With all the talk about American freedoms and liberty, it feels kind of odd being scolded for letting someone have their say. It all started in ESNUG, the newsletter I moderate.
An anonymous engineer had asked in ESNUG 375: "Does anyone out in ESNUGland have experience using Sun's Grid Engine software for managing EDA compute jobs and licenses? I used Platform's LSF at a previous employer and liked it, but my penny-pinching current employer likes the cost of Gridware: It's free."
Of course, the Platform people wanted to run a reply in the following week's ESNUG-until I stopped them. I don't allow sales pitches in ESNUG. I only let EDA "users" state "opinions" about tools in ESNUG. Users actually have to use the stuff to make chips. Marketers are just trying to sell you something. That's why I limit marketing letters to technical content or, to be fair, to "defend" their product if it's been "attacked" in ESNUG.
You'd laugh at how much sales drivel I have to edit out of marketing letters. I've had two-page letters boil down to two short sentences of technical content. "If your stuff is so great, have your customers write me directly saying so," I tell them. A good 90 percent of the time, I never hear anything more about their product again.
The problem came when I ran a reply from Kathy Rose of Sun in ESNUG 377. "You said 'No vendor replies allowed' when I wrote you to ask if Platform could respond to this item, yet you printed Sun's response," wrote Fred Hinchliffe of Platform. I pointed out that Kathy's three paragraphs were technical, and I reminded Fred that back in 1999, ESNUG 312 was a reprint of Platform's 12-page white paper on how to use LSF.
A week later I got three more e-mails from three different Platform people trying to set up a sales call with me. I returned Alex Lynch's call. He's Platform's head of business development. When we were done, Alex said he'd e-mail me a new paper detailing the technical differences between Gridware and LSF.

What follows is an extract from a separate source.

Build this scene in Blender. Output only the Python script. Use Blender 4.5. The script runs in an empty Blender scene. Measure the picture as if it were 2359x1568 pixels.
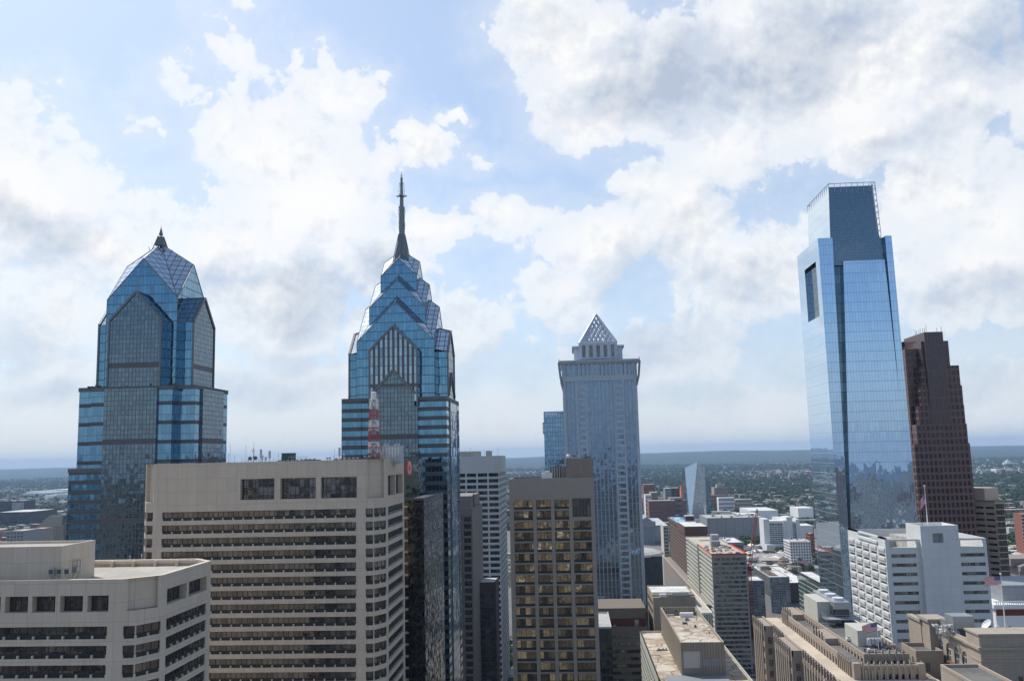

An hour later, Alex e-mailed me: "I found the document that outlines the differences between Gridware and LSF, but it's clearly marked 'Platform confidential,' so I couldn't send it to you." He had given me the runaround.
I can understand where Platform's coming from: It's trying to protect a $46 million business. Getting word out about Sun's free Gridware tool doesn't help. But Gridware's weakness is that it runs only on Solaris and Linux machines.
I can't wait to see what Platform tries once I mention that PBS by Veridian is also free. And PBS ((www.openpbs.org)) supports Sun, HP, IBM, Linux, SGI and even Cray supercomputers.